■ **DATA SHOWN**:

=-=-=

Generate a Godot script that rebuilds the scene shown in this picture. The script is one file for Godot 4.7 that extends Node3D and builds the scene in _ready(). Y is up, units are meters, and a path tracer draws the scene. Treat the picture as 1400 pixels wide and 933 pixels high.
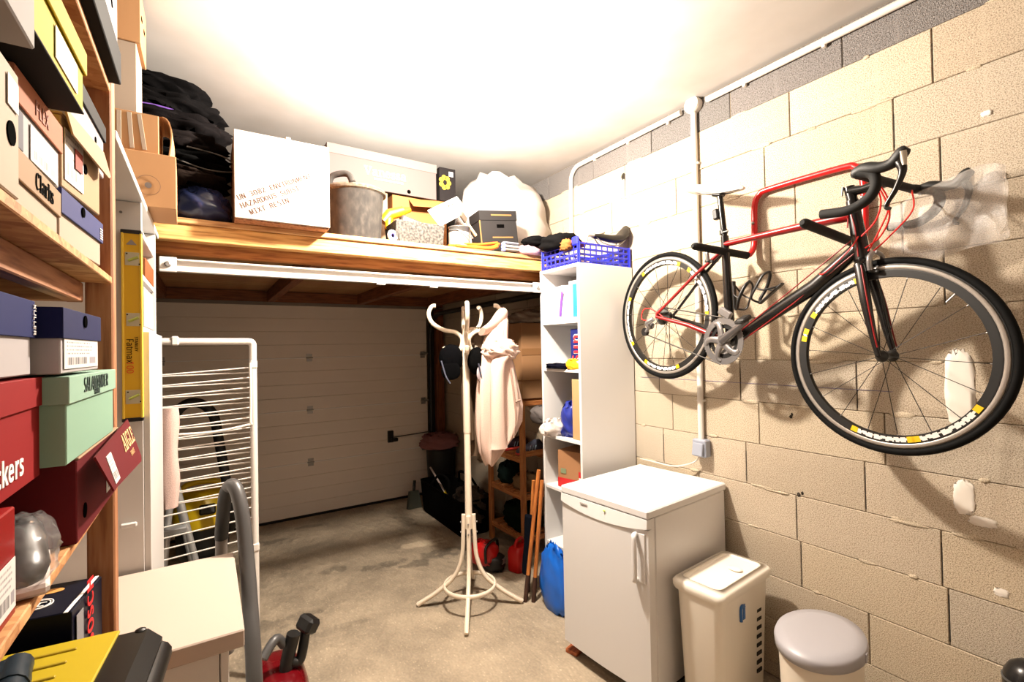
extends Node3D
# A garage storage room: block wall with a hung road bike, shoe boxes on a rough shelf, a loft full of things, sectional door behind.
const LAMP := Vector3(0.95, 2.6, -1.9)
var mats := {}
var texs := {}
var used := {}
var rng := RandomNumberGenerator.new()

func _ready():
	rng.seed = 7
	var cam := Camera3D.new()
	cam.name = "camera"
	cam.position = Vector3(0, 1.55, 0)
	cam.rotation = Vector3(deg_to_rad(0.7136), deg_to_rad(-32.6895), deg_to_rad(-1.0775))
	cam.fov = 71.13
	cam.near = 0.02
	add_child(cam)
	cam.current = true
	var env := Environment.new()
	env.background_mode = Environment.BG_COLOR
	env.background_color = Color(0.02, 0.02, 0.02)
	env.tonemap_mode = Environment.TONE_MAPPER_LINEAR
	env.tonemap_exposure = 1.0
	env.sdfgi_enabled = true
	env.ssao_enabled = true
	env.ssil_enabled = true
	var we := WorldEnvironment.new()
	we.name = "environment"
	we.environment = env
	add_child(we)
	ceiling_lamp(LAMP, 9.0, Color(1.0, 0.95, 0.885))
	make_materials()
	room()
	garage_door()
	loft()
	wall_fittings()
	bicycle()
	shelving()
	shoe_boxes()
	left_corner()
	loft_goods()
	coat_stand()
	right_corner()
	back_corner()

# ---------- textures and materials ----------
func noise(key: String, freq: float, oct: int, lo: Color, hi: Color, kind := 0, nrm := false, bump := 6.0, size := 512, mid = null) -> NoiseTexture2D:
	if texs.has(key): return texs[key]
	var n := FastNoiseLite.new()
	n.seed = key.hash() % 1000
	n.noise_type = [FastNoiseLite.TYPE_SIMPLEX_SMOOTH, FastNoiseLite.TYPE_CELLULAR, FastNoiseLite.TYPE_PERLIN][kind]
	n.frequency = freq
	n.fractal_octaves = oct
	n.fractal_type = FastNoiseLite.FRACTAL_FBM if oct > 1 else FastNoiseLite.FRACTAL_NONE
	if kind == 1: n.cellular_return_type = FastNoiseLite.RETURN_CELL_VALUE
	var t := NoiseTexture2D.new()
	t.width = size
	t.height = size
	t.seamless = true
	t.noise = n
	if nrm:
		t.as_normal_map = true
		t.bump_strength = bump
	else:
		var g := Gradient.new()
		g.set_color(0, lo)
		g.set_color(1, hi)
		if mid != null: g.add_point(0.5, mid)
		t.color_ramp = g
	texs[key] = t
	return t

func mat(key: String, col = null, rough := 0.7, metal := 0.0) -> StandardMaterial3D:
	if mats.has(key): return mats[key]
	var m := StandardMaterial3D.new()
	m.resource_name = key
	m.albedo_color = col if col != null else Color(0.5, 0.5, 0.5)
	m.roughness = rough
	m.metallic = metal
	mats[key] = m
	return m

func texd(key: String, col: Color, rough: float, tex: Texture2D, sc: Vector3, nm: Texture2D = null, ns := 0.5, world := false) -> StandardMaterial3D:
	if mats.has(key): return mats[key]
	var m := mat(key, col, rough)
	m.uv1_triplanar = true
	m.uv1_world_triplanar = world
	m.uv1_scale = sc
	m.albedo_texture = tex
	if nm:
		m.normal_enabled = true
		m.normal_texture = nm
		m.normal_scale = ns
	return m

func card(key: String, col := Color.WHITE, rough := 0.75) -> StandardMaterial3D:   # cardboard of any colour
	var m := texd("card_" + key, Color(col.r * 0.80, col.g * 0.79, col.b * 0.815), rough, noise("paper", 0.03, 4, Color(0.9, 0.89, 0.88), Color(1, 1, 1)), Vector3(3, 3, 3))
	m.metallic_specular = 0.3
	return m

func cloth(key: String, col := Color.WHITE, back := 0.0) -> StandardMaterial3D:
	var m := texd("cloth_" + key, col, 0.95, noise("weave", 0.06, 3, Color(0.82, 0.82, 0.82), Color(1, 1, 1)), Vector3(6, 6, 6), noise("weave_n", 0.12, 3, Color.BLACK, Color.WHITE, 0, true, 3.0, 256), 0.35)
	m.metallic_specular = 0.15
	return m

func wood(key: String, col: Color, axis: int, rough := 0.65) -> StandardMaterial3D:
	var s := Vector3(9, 9, 9)
	s[axis] = 0.7
	return texd("wood_%s_%d" % [key, axis], col, rough, noise("grain", 0.012, 4, Color(0.62, 0.5, 0.4), Color(1, 1, 1), 0, false, 6.0, 512, Color(0.9, 0.85, 0.8)), s)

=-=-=

Write out the listing word for word, omitting the pictures it holds.

■ **EXERCISE RESULT**:
Generate a Godot script that rebuilds the scene shown in this picture. The script is one file for Godot 4.7 that extends Node3D and builds the scene in _ready(). Y is up, units are meters, and a path tracer draws the scene. Treat the picture as 1400 pixels wide and 933 pixels high.
extends Node3D
# A garage storage room: block wall with a hung road bike, shoe boxes on a rough shelf, a loft full of things, sectional door behind.
const LAMP := Vector3(0.95, 2.6, -1.9)
var mats := {}
var texs := {}
var used := {}
var rng := RandomNumberGenerator.new()

func _ready():
	rng.seed = 7
	var cam := Camera3D.new()
	cam.name = "camera"
	cam.position = Vector3(0, 1.55, 0)
	cam.rotation = Vector3(deg_to_rad(0.7136), deg_to_rad(-32.6895), deg_to_rad(-1.0775))
	cam.fov = 71.13
	cam.near = 0.02
	add_child(cam)
	cam.current = true
	var env := Environment.new()
	env.background_mode = Environment.BG_COLOR
	env.background_color = Color(0.02, 0.02, 0.02)
	env.tonemap_mode = Environment.TONE_MAPPER_LINEAR
	env.tonemap_exposure = 1.0
	env.sdfgi_enabled = true
	env.ssao_enabled = true
	env.ssil_enabled = true
	var we := WorldEnvironment.new()
	we.name = "environment"
	we.environment = env
	add_child(we)
	ceiling_lamp(LAMP, 9.0, Color(1.0, 0.95, 0.885))
	make_materials()
	room()
	garage_door()
	loft()
	wall_fittings()
	bicycle()
	shelving()
	shoe_boxes()
	left_corner()
	loft_goods()
	coat_stand()
	right_corner()
	back_corner()

# ---------- textures and materials ----------
func noise(key: String, freq: float, oct: int, lo: Color, hi: Color, kind := 0, nrm := false, bump := 6.0, size := 512, mid = null) -> NoiseTexture2D:
	if texs.has(key): return texs[key]
	var n := FastNoiseLite.new()
	n.seed = key.hash() % 1000
	n.noise_type = [FastNoiseLite.TYPE_SIMPLEX_SMOOTH, FastNoiseLite.TYPE_CELLULAR, FastNoiseLite.TYPE_PERLIN][kind]
	n.frequency = freq
	n.fractal_octaves = oct
	n.fractal_type = FastNoiseLite.FRACTAL_FBM if oct > 1 else FastNoiseLite.FRACTAL_NONE
	if kind == 1: n.cellular_return_type = FastNoiseLite.RETURN_CELL_VALUE
	var t := NoiseTexture2D.new()
	t.width = size
	t.height = size
	t.seamless = true
	t.noise = n
	if nrm:
		t.as_normal_map = true
		t.bump_strength = bump
	else:
		var g := Gradient.new()
		g.set_color(0, lo)
		g.set_color(1, hi)
		if mid != null: g.add_point(0.5, mid)
		t.color_ramp = g
	texs[key] = t
	return t

func mat(key: String, col = null, rough := 0.7, metal := 0.0) -> StandardMaterial3D:
	if mats.has(key): return mats[key]
	var m := StandardMaterial3D.new()
	m.resource_name = key
	m.albedo_color = col if col != null else Color(0.5, 0.5, 0.5)
	m.roughness = rough
	m.metallic = metal
	mats[key] = m
	return m

func texd(key: String, col: Color, rough: float, tex: Texture2D, sc: Vector3, nm: Texture2D = null, ns := 0.5, world := false) -> StandardMaterial3D:
	if mats.has(key): return mats[key]
	var m := mat(key, col, rough)
	m.uv1_triplanar = true
	m.uv1_world_triplanar = world
	m.uv1_scale = sc
	m.albedo_texture = tex
	if nm:
		m.normal_enabled = true
		m.normal_texture = nm
		m.normal_scale = ns
	return m

func card(key: String, col := Color.WHITE, rough := 0.75) -> StandardMaterial3D:   # cardboard of any colour
	var m := texd("card_" + key, Color(col.r * 0.80, col.g * 0.79, col.b * 0.815), rough, noise("paper", 0.03, 4, Color(0.9, 0.89, 0.88), Color(1, 1, 1)), Vector3(3, 3, 3))
	m.metallic_specular = 0.3
	return m

func cloth(key: String, col := Color.WHITE, back := 0.0) -> StandardMaterial3D:
	var m := texd("cloth_" + key, col, 0.95, noise("weave", 0.06, 3, Color(0.82, 0.82, 0.82), Color(1, 1, 1)), Vector3(6, 6, 6), noise("weave_n", 0.12, 3, Color.BLACK, Color.WHITE, 0, true, 3.0, 256), 0.35)
	m.metallic_specular = 0.15
	return m

func wood(key: String, col: Color, axis: int, rough := 0.65) -> StandardMaterial3D:
	var s := Vector3(9, 9, 9)
	s[axis] = 0.7
	return texd("wood_%s_%d" % [key, axis], col, rough, noise("grain", 0.012, 4, Color(0.62, 0.5, 0.4), Color(1, 1, 1), 0, false, 6.0, 512, Color(0.9, 0.85, 0.8)), s)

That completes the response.